Most people are familiar with Baba Ghanoush from Lebanon, Egypt, Syria, Armenia, Turkey and Iran and/or Melitzanosalata from Greece, often spiced with cumin and coriander seeds and less creamy because no yogurt is added. All are excellent but different in texture and appearance.

I kept preparing it and adjusting it each time, at least once per week until I felt that I got it right and to get it right, you must be ready to let the roasted and smoky eggplant flavors dominate the lemon juice and tahini sesame paste flavors and use almost no spices and I kept reducing the additions until it was just right. In the end it’s composed of 75% roasted eggplant pulp and 25% of the rest of the ingredients.

Now don’t be surprised that 4 eggplants (about 1 kg) will only yield about 300 grams after 60 minutes of roasting and several hours of straining well, but denser is better.

Adding the smoked salt during the broiling process as well as later when preparing the dip, makes it taste like you prepared the eggplants on a barbecue and straining the roasted eggplant pulp very well before incorporating it with the other ingredients, will make it thicker and the yogurt will make it a bit creamier and quite paler.

Please try this, this way, you won’t regret it ! … :)

«moutabal» roasted eggplant dip


400 grams or 1 ¾ cups


dip :

  • 1 kg (4 small) eggplants, whole, washed and pierced 
  • 5 ml (1 tsp) olive oil
  • 10 grams (2 medium cloves or 2 tsp) garlic, crushed
  • 30 grams (2 tbsp) lemon juice
  • 45 grams (3 tbsp) strained greek yogurt
  • 30 grams (2 tbsp) sesame tahini
  • 7,5 grams (1 ½ tsp) smoked salt
  • 1 gram (¼ tsp) ground black pepper

garnish :

  • 15 ml (1 tbsp) olive oil
  • 1 gram (½ tbsp) flat-leaf-parsley, chopped
  • 0,25 gram (¼ tsp) lemon zests, long thin strands
  • 2 grams (½ tsp) toasted sesame seeds
  • 1 gram (¼ tsp) whole pink peppercorns (or 1 tbsp pomegranate seeds)

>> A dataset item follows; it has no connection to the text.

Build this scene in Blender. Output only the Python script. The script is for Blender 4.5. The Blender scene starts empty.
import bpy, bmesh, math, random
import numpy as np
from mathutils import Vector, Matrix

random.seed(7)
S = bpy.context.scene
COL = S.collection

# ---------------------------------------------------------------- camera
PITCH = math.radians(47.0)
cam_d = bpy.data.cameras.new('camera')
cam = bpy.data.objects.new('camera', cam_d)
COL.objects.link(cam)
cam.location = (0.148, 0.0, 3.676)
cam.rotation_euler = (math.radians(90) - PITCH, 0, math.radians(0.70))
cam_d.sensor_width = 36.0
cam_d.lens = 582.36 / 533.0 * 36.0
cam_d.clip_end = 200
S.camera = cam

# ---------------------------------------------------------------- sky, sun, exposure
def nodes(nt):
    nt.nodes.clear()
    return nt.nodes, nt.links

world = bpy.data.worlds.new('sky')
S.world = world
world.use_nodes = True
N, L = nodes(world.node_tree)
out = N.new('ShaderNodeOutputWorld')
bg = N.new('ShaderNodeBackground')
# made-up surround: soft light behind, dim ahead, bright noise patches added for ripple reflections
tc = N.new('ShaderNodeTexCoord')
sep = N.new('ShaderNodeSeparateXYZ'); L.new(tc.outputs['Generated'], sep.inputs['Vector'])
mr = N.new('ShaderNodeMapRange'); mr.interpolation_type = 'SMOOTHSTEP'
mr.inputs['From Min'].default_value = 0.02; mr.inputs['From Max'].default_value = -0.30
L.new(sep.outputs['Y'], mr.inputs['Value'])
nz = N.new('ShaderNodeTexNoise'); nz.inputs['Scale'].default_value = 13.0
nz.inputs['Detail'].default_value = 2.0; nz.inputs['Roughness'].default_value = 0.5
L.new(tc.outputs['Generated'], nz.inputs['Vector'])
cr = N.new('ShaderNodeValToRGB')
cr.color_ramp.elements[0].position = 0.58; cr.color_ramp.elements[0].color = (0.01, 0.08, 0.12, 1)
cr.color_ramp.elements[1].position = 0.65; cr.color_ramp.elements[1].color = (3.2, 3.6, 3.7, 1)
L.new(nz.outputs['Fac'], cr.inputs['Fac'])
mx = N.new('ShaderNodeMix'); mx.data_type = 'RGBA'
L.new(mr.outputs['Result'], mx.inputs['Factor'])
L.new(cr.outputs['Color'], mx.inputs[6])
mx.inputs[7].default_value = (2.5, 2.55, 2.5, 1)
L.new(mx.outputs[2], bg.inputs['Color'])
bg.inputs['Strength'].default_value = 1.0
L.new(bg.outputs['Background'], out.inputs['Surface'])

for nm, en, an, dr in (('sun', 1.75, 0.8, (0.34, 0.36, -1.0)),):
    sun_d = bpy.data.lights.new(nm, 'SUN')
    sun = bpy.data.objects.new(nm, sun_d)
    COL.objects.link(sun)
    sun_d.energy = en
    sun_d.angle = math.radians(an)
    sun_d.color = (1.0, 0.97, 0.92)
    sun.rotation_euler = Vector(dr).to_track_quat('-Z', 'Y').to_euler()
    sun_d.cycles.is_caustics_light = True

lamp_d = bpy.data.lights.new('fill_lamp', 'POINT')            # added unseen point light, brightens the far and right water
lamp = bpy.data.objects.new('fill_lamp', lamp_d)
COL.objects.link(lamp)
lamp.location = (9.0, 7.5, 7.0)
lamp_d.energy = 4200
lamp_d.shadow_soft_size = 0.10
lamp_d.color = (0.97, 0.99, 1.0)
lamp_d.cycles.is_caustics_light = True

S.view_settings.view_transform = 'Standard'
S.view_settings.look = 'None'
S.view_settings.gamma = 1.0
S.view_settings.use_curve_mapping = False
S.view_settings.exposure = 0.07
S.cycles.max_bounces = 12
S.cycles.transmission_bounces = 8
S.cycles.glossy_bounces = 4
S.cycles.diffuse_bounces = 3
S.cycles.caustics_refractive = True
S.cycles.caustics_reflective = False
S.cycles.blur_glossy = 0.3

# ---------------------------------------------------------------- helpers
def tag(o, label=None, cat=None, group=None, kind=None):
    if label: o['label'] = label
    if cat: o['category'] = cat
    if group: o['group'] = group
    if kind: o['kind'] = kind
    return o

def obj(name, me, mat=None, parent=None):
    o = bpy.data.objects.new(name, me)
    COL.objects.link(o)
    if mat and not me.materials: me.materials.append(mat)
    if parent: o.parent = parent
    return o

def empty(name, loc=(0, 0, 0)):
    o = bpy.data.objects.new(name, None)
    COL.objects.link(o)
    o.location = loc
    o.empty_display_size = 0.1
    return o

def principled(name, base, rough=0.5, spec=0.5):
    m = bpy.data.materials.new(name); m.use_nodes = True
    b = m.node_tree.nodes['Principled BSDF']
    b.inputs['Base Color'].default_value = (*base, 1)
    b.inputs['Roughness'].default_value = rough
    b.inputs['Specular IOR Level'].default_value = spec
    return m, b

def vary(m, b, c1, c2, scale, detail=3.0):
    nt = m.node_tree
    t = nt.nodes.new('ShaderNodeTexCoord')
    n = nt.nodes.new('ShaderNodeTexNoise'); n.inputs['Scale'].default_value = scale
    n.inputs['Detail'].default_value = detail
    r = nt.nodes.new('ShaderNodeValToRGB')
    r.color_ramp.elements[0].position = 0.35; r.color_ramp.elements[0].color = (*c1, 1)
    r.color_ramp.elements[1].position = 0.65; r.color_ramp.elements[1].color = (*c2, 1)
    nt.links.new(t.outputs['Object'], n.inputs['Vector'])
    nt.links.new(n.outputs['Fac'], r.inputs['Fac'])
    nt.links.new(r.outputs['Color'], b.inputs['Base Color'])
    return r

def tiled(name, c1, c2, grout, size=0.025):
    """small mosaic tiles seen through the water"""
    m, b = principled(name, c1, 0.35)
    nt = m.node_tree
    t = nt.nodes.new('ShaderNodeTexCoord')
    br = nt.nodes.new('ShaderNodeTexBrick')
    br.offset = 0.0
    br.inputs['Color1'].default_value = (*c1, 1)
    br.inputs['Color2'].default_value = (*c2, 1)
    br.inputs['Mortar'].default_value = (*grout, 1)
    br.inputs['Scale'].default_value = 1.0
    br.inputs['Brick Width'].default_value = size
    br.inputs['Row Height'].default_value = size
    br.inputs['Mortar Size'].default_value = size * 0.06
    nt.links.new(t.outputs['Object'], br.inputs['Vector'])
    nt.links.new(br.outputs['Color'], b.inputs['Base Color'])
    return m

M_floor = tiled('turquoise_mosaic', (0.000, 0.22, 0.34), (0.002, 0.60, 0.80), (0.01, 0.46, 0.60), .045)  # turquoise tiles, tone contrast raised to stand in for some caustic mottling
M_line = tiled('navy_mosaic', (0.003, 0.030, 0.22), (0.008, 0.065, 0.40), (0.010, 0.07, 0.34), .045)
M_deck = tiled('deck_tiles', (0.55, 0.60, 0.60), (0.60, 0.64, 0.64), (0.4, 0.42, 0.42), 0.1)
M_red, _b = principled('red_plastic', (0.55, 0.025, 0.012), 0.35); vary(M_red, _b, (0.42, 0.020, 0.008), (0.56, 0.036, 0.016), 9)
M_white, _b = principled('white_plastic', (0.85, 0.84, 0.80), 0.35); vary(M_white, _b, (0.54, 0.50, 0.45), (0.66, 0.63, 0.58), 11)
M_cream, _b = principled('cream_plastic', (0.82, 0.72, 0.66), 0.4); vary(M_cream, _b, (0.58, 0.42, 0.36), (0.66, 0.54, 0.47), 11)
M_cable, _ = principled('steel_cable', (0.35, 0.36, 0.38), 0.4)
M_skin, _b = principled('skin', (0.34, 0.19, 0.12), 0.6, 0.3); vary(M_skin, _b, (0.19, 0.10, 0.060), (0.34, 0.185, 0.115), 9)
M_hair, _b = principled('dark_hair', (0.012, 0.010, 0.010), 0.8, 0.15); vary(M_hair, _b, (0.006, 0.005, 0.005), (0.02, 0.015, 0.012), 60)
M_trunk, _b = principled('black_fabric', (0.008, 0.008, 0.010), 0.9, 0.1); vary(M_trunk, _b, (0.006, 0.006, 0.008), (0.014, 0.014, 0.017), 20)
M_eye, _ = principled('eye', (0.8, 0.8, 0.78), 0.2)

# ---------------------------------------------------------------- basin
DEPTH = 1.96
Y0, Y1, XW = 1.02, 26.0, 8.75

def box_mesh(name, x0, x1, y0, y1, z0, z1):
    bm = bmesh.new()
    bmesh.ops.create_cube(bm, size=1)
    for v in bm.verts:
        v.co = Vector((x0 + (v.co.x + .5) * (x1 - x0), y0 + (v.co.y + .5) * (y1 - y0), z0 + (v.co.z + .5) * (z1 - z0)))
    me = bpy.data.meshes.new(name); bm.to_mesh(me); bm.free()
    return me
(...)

  • preheat the oven to 230°C with the rack in the middle or towards the top (depending on your oven space) and cover a baking dish with baking paper
  • pierce each eggplant at least 20 times with a thin skewer and rub with olive oil and sprinkle with 1 tsp smoked salt and broil for 60 minutes, turning them by ¼ each 15 minutes until all sides are charred and the eggplants have collapsed
  • remove them from the oven, wrap them in aluminum foil and let them cool down completely (they will weigh 600 grams)
  • scrape the flesh or pulp from the skins, discard the skins, mix with an additional ½ tsp of smoked slat, mix well and place in strainer with a fine mesh or a cheesecloth and let strain for several hours until the mixture releases at least 60-90 ml of extra liquid (to be discarded) and the strained flesh will weigh 300 grams
  • transfer the denser mixture to a bowl, mash with a fork or use a food-processor, mix the crushed garlic with the lemon juice and pepper and add to the eggplant, then add the yogurt and mix and finally the tahini and mix again
  • adjust to your taste and chill 
  • serve, garnished with a drizzle of olive oil, some lemon zests, parsley leaves, sesame seeds and pink peppercorns (my favorite) or pomegranate seeds which are more traditional and accompanied with breadsticks or pita breads.